(GIVEN DATA):
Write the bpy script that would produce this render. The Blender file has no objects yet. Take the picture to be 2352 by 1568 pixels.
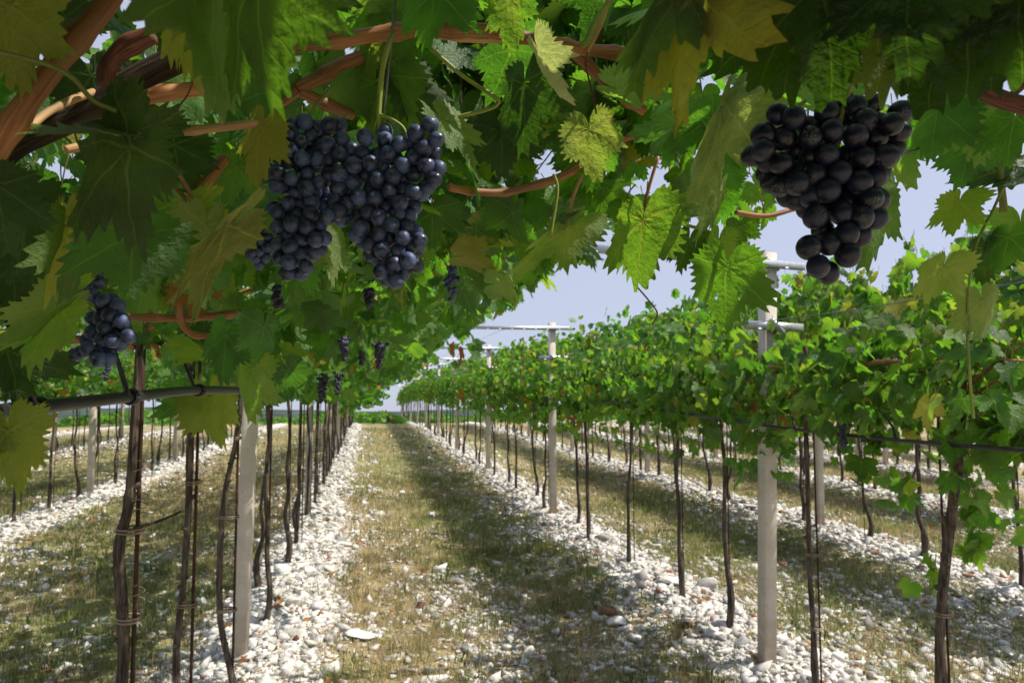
import bpy, math, random
import numpy as np
from mathutils import Matrix, Vector

R = np.random.default_rng(7)
random.seed(7)
D = bpy.data
sc = bpy.context.scene
COL = sc.collection
F = 1568.0                      # focal length in pixels of a 2352 px wide frame (24 mm lens)
H = 1.7                         # eye height

# ------------------------------------------------------------------ camera
PH = math.atan((890 - 784) / F)
TH = math.atan((1176 - 842) / F * math.cos(PH))
s, c = math.sin, math.cos
CF = np.array([s(TH) * c(PH), c(TH) * c(PH), s(PH)])
CR = np.array([c(TH), -s(TH), 0.0])
CU = np.array([-s(TH) * s(PH), -c(TH) * s(PH), c(PH)])
CO = np.array([0.0, 0.0, H])
cam_d = D.cameras.new("camera")
cam_d.lens = 24.0
cam_d.sensor_width = 36.0
cam_d.clip_start = 0.05
cam_d.clip_end = 20000
cam_d.dof.use_dof = True
cam_d.dof.focus_distance = 0.85
cam_d.dof.aperture_fstop = 13.0
cam = D.objects.new("camera", cam_d)
COL.objects.link(cam)
cam.matrix_world = Matrix(((CR[0], CU[0], -CF[0], 0), (CR[1], CU[1], -CF[1], 0), (CR[2], CU[2], -CF[2], H), (0, 0, 0, 1)))
sc.camera = cam

# ------------------------------------------------------------------ world, sun, exposure
SUN_EL = math.radians(54)
SUN_AZ = math.radians(108)        # clockwise from +Y (the way the rows run) towards +X
w = D.worlds.new("World")
sc.world = w
w.use_nodes = True
nt = w.node_tree
nt.nodes.clear()
sky = nt.nodes.new("ShaderNodeTexSky")
sky.sky_type = 'NISHITA'
sky.sun_disc = False
sky.sun_elevation = SUN_EL
sky.sun_rotation = SUN_AZ
sky.altitude = 100
sky.air_density = 1.0
sky.dust_density = 2.5
sky.ozone_density = 2.0
bg = nt.nodes.new("ShaderNodeBackground")
bg.inputs[1].default_value = 0.108
wo = nt.nodes.new("ShaderNodeOutputWorld")
# the vineyard lies on a slope of about two degrees and is built level, so the sky's horizon lies that much lower
tc = nt.nodes.new("ShaderNodeTexCoord")
tilt = nt.nodes.new("ShaderNodeVectorMath"); tilt.operation = 'ADD'
tilt.inputs[1].default_value = (0, 0, 0.075)
nt.links.new(tc.outputs["Generated"], tilt.inputs[0])
nt.links.new(tilt.outputs[0], sky.inputs["Vector"])
pale = nt.nodes.new("ShaderNodeMix"); pale.data_type = 'RGBA'
pale.inputs[0].default_value = 0.68
pale.inputs[7].default_value = (5.2, 5.5, 6.9, 1)          # thin white haze over the whole sky
nt.links.new(sky.outputs[0], pale.inputs[6])
nt.links.new(pale.outputs[2], bg.inputs[0])
nt.links.new(bg.outputs[0], wo.inputs[0])

sun_d = D.lights.new("sun", 'SUN')
sun_d.energy = 4.9
sun_d.angle = math.radians(0.5)
sun_d.color = (1.0, 0.93, 0.82)
sun = D.objects.new("sun", sun_d)
COL.objects.link(sun)
sdir = Vector((s(SUN_AZ) * c(SUN_EL), c(SUN_AZ) * c(SUN_EL), s(SUN_EL)))
sun.rotation_euler = sdir.to_track_quat('Z', 'Y').to_euler()
sun.location = (20, 2, 30)

sc.view_settings.view_transform = 'Standard'
sc.view_settings.look = 'None'
sc.view_settings.exposure = 0.3
sc.view_settings.gamma = 1
cy = sc.cycles
cy.max_bounces = 8
cy.diffuse_bounces = 4
cy.glossy_bounces = 2
cy.transmission_bounces = 5
cy.transparent_max_bounces = 4
cy.sample_clamp_indirect = 6
cy.use_denoising = True
cy.caustics_reflective = False
cy.caustics_refractive = False


# ------------------------------------------------------------------ helpers
def P(px, py, d):
    """the place d metres ahead of the eye that a point of the 2352 px wide photograph shows"""
    return CO + d * (CF + CR * (px - 1176) / F + CU * (784 - py) / F)


def proj(p):
    q = np.asarray(p) - CO
    d = q @ CF
    dd = np.where(d > 1e-3, d, 1e-3)
    return 1176 + F * (q @ CR) / dd, 784 - F * (q @ CU) / dd, d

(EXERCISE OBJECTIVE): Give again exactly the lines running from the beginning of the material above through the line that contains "sc.camera = cam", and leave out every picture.

(RESPONSE TO THE TASK):
Write the bpy script that would produce this render. The Blender file has no objects yet. Take the picture to be 2352 by 1568 pixels.
import bpy, math, random
import numpy as np
from mathutils import Matrix, Vector

R = np.random.default_rng(7)
random.seed(7)
D = bpy.data
sc = bpy.context.scene
COL = sc.collection
F = 1568.0                      # focal length in pixels of a 2352 px wide frame (24 mm lens)
H = 1.7                         # eye height

# ------------------------------------------------------------------ camera
PH = math.atan((890 - 784) / F)
TH = math.atan((1176 - 842) / F * math.cos(PH))
s, c = math.sin, math.cos
CF = np.array([s(TH) * c(PH), c(TH) * c(PH), s(PH)])
CR = np.array([c(TH), -s(TH), 0.0])
CU = np.array([-s(TH) * s(PH), -c(TH) * s(PH), c(PH)])
CO = np.array([0.0, 0.0, H])
cam_d = D.cameras.new("camera")
cam_d.lens = 24.0
cam_d.sensor_width = 36.0
cam_d.clip_start = 0.05
cam_d.clip_end = 20000
cam_d.dof.use_dof = True
cam_d.dof.focus_distance = 0.85
cam_d.dof.aperture_fstop = 13.0
cam = D.objects.new("camera", cam_d)
COL.objects.link(cam)
cam.matrix_world = Matrix(((CR[0], CU[0], -CF[0], 0), (CR[1], CU[1], -CF[1], 0), (CR[2], CU[2], -CF[2], H), (0, 0, 0, 1)))
sc.camera = cam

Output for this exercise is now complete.